* PROBLEM
In the entries below, how many lines hold the string "picks"? Give only the number.

* RECORDED DATA
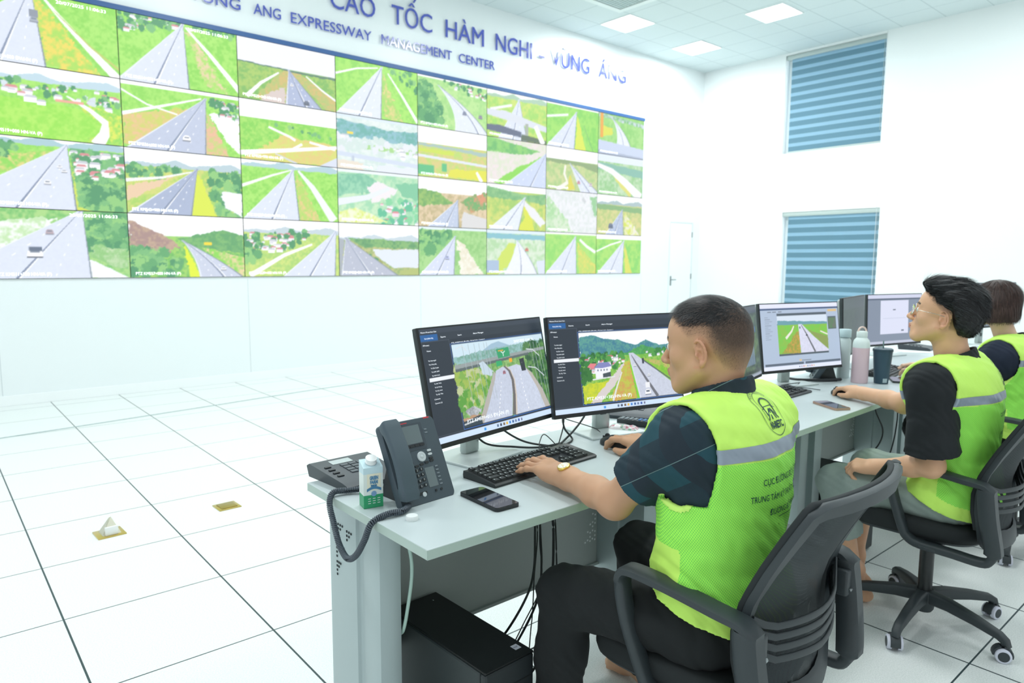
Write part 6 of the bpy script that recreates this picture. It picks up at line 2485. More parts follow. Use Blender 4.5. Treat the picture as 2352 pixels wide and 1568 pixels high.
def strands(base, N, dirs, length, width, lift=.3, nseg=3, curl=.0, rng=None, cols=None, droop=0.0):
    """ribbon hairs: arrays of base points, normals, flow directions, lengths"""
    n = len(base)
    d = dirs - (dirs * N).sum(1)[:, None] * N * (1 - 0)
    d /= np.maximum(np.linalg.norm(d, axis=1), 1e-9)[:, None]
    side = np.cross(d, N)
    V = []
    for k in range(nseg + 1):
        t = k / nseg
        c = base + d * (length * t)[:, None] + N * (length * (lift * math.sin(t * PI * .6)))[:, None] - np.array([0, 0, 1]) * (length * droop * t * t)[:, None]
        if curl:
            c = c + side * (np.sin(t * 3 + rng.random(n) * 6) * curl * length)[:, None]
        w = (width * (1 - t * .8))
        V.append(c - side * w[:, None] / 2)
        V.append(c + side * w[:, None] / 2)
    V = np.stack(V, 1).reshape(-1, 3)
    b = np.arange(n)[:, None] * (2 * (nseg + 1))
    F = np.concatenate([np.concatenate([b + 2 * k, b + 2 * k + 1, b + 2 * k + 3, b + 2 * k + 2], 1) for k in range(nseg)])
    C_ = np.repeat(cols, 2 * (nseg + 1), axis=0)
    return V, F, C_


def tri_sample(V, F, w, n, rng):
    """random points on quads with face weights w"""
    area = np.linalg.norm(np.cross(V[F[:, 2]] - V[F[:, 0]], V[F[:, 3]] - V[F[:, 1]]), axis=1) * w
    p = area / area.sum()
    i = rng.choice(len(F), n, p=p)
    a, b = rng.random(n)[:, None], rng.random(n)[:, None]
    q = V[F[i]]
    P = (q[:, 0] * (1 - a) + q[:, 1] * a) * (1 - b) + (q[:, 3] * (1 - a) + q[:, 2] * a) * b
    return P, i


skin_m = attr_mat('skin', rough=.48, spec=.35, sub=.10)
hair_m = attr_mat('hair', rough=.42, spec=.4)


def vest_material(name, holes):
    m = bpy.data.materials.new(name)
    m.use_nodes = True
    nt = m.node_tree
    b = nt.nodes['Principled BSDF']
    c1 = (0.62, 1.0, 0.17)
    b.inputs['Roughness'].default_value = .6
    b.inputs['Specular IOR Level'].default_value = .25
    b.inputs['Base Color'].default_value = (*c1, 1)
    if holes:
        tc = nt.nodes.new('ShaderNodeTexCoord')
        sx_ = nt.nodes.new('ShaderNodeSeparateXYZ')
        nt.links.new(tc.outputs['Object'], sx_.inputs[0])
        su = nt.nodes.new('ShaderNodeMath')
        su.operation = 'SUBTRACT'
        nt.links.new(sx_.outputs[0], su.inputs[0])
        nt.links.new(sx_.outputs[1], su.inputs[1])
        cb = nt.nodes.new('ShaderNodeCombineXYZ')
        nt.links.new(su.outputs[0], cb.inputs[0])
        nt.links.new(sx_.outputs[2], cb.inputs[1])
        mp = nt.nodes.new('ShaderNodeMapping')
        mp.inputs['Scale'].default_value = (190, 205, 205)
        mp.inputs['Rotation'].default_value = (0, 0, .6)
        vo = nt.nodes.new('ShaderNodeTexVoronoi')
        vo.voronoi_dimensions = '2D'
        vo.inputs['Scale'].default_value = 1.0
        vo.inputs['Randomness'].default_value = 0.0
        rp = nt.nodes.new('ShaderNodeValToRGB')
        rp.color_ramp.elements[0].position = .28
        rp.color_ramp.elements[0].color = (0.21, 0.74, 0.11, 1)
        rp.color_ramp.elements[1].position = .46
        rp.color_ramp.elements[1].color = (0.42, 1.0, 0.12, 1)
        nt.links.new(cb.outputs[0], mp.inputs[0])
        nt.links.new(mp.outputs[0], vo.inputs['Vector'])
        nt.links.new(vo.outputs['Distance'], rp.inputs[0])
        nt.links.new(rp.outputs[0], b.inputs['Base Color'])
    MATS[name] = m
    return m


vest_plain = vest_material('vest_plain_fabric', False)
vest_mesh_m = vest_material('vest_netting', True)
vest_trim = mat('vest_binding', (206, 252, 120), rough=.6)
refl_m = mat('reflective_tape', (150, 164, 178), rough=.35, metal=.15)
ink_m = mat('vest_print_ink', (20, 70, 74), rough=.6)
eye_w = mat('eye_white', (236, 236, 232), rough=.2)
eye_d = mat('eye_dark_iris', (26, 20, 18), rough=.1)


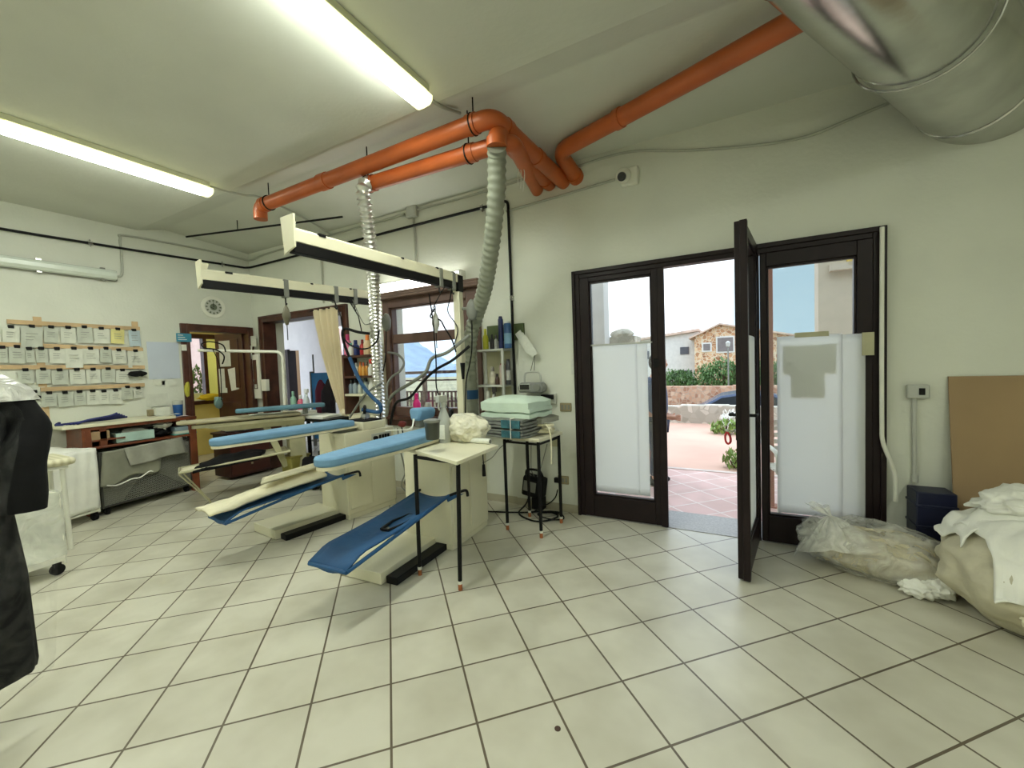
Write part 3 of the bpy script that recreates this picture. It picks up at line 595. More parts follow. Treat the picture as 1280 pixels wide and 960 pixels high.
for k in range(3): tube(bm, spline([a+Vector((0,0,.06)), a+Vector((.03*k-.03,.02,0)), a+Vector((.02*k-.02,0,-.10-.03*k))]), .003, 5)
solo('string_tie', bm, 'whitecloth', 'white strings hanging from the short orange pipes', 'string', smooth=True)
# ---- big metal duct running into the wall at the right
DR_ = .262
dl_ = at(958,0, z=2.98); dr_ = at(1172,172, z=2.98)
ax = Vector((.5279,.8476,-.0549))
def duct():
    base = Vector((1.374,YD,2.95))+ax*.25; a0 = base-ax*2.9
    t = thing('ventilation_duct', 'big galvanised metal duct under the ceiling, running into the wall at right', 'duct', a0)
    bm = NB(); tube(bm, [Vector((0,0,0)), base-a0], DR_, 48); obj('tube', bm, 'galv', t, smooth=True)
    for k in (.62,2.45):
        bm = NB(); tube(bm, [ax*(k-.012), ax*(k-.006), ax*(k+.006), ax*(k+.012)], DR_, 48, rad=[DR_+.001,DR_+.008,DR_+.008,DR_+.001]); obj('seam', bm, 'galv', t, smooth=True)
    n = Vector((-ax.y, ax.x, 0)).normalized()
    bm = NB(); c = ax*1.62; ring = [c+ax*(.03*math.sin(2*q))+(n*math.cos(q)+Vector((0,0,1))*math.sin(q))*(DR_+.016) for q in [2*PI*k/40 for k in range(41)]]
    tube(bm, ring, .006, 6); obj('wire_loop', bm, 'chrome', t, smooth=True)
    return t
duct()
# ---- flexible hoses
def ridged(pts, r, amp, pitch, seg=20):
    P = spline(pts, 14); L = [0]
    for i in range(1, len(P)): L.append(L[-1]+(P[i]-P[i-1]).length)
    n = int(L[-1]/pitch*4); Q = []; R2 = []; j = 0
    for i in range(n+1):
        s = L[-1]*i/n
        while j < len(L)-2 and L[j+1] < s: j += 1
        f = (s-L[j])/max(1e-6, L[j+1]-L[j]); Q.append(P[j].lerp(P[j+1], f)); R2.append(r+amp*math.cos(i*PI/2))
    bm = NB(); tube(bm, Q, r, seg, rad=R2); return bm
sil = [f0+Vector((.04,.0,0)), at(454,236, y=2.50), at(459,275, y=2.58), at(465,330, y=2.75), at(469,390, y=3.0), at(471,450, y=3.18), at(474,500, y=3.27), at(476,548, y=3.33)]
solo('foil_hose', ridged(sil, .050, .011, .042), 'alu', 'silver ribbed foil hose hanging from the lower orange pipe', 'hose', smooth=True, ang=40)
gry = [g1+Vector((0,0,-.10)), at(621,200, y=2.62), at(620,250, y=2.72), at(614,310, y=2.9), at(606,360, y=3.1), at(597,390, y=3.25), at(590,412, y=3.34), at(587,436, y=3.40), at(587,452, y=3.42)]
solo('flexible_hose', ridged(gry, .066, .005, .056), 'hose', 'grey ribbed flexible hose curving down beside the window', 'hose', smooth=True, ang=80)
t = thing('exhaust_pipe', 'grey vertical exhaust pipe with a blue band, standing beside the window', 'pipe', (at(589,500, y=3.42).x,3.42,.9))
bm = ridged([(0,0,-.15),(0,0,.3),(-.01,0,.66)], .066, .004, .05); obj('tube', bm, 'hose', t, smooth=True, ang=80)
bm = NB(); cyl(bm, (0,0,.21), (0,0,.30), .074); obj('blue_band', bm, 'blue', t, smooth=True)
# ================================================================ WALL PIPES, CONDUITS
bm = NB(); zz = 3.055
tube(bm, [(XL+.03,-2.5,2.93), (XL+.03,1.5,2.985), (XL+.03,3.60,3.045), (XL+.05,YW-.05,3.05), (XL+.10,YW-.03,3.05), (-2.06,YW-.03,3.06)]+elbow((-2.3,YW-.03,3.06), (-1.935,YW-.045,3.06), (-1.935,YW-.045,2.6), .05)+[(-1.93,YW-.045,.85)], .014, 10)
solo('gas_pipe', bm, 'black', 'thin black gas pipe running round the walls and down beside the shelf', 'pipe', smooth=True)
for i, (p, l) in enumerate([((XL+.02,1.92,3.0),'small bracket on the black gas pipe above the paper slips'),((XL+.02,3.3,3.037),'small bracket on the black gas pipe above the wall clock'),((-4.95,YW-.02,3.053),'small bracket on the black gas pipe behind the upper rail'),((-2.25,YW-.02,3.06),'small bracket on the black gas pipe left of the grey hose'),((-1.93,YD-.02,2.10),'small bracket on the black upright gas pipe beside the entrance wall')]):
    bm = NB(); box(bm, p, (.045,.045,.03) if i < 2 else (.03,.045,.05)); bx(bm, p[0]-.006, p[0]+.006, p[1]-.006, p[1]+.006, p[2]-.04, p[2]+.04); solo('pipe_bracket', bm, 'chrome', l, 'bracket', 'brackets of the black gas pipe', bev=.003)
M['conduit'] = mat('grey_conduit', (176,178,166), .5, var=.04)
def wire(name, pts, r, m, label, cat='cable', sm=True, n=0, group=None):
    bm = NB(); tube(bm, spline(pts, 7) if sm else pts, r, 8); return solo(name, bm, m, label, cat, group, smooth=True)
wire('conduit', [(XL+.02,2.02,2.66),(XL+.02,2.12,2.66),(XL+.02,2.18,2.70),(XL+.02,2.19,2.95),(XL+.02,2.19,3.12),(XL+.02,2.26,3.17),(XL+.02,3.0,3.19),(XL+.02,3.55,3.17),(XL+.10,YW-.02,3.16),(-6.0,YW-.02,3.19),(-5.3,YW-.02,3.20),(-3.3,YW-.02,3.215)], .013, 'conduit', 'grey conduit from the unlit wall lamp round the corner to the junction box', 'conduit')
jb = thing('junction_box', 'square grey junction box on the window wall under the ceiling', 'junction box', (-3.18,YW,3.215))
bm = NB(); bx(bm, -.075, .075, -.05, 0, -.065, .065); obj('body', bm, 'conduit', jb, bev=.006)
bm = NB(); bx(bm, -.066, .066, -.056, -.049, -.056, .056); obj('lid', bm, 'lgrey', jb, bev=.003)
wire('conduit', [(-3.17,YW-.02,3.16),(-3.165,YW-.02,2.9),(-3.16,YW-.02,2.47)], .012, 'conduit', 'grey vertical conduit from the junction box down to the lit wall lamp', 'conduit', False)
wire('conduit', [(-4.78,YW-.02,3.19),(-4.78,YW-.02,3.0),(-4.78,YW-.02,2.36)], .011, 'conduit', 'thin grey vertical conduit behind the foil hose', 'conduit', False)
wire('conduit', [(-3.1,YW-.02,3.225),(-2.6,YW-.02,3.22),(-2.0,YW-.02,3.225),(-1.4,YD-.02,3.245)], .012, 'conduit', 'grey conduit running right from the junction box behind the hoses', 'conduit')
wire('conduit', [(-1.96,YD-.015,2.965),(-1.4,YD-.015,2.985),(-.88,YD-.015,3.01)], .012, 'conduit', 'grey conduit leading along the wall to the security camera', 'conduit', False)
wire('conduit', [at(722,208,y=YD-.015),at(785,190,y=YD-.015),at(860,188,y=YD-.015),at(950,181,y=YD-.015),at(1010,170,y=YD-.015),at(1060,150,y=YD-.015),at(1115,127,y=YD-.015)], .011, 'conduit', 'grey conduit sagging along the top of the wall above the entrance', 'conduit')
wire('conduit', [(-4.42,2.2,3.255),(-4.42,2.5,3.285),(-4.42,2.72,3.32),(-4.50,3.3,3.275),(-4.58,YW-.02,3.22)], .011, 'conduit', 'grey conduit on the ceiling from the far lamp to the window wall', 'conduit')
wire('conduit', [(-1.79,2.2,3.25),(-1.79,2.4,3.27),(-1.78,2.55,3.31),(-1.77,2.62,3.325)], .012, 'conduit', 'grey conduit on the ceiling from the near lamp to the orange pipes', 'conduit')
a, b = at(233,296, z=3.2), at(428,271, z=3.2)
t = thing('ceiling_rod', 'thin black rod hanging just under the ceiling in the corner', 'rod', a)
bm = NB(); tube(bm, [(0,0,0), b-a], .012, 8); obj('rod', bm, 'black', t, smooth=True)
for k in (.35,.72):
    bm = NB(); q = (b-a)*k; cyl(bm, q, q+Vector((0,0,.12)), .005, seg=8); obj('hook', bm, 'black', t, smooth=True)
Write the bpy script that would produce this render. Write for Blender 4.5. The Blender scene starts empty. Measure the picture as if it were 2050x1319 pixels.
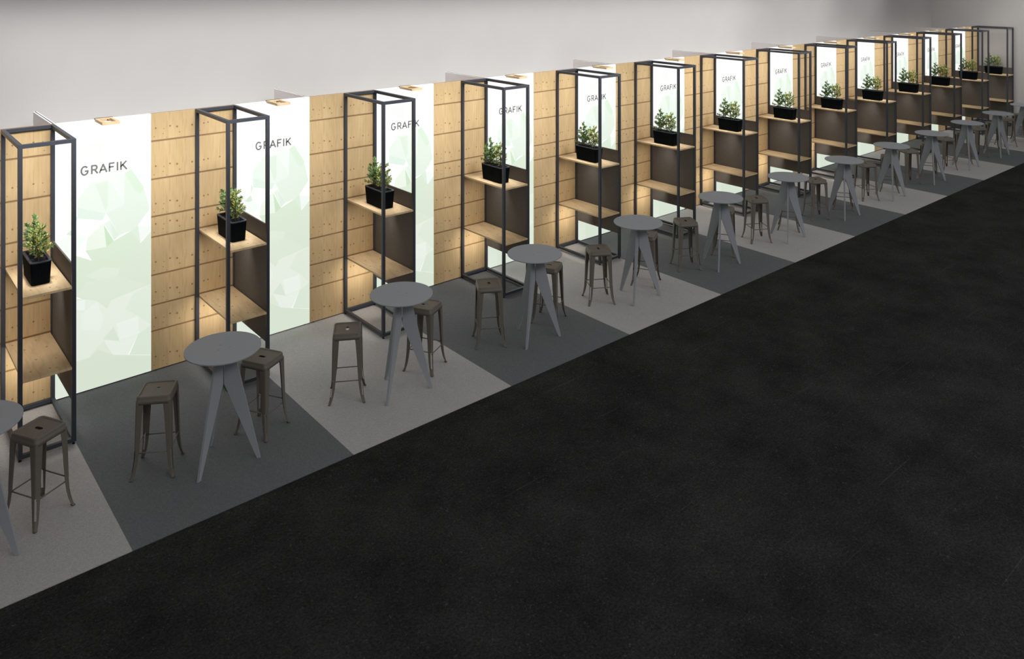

* COMPLETE RESPONSE
2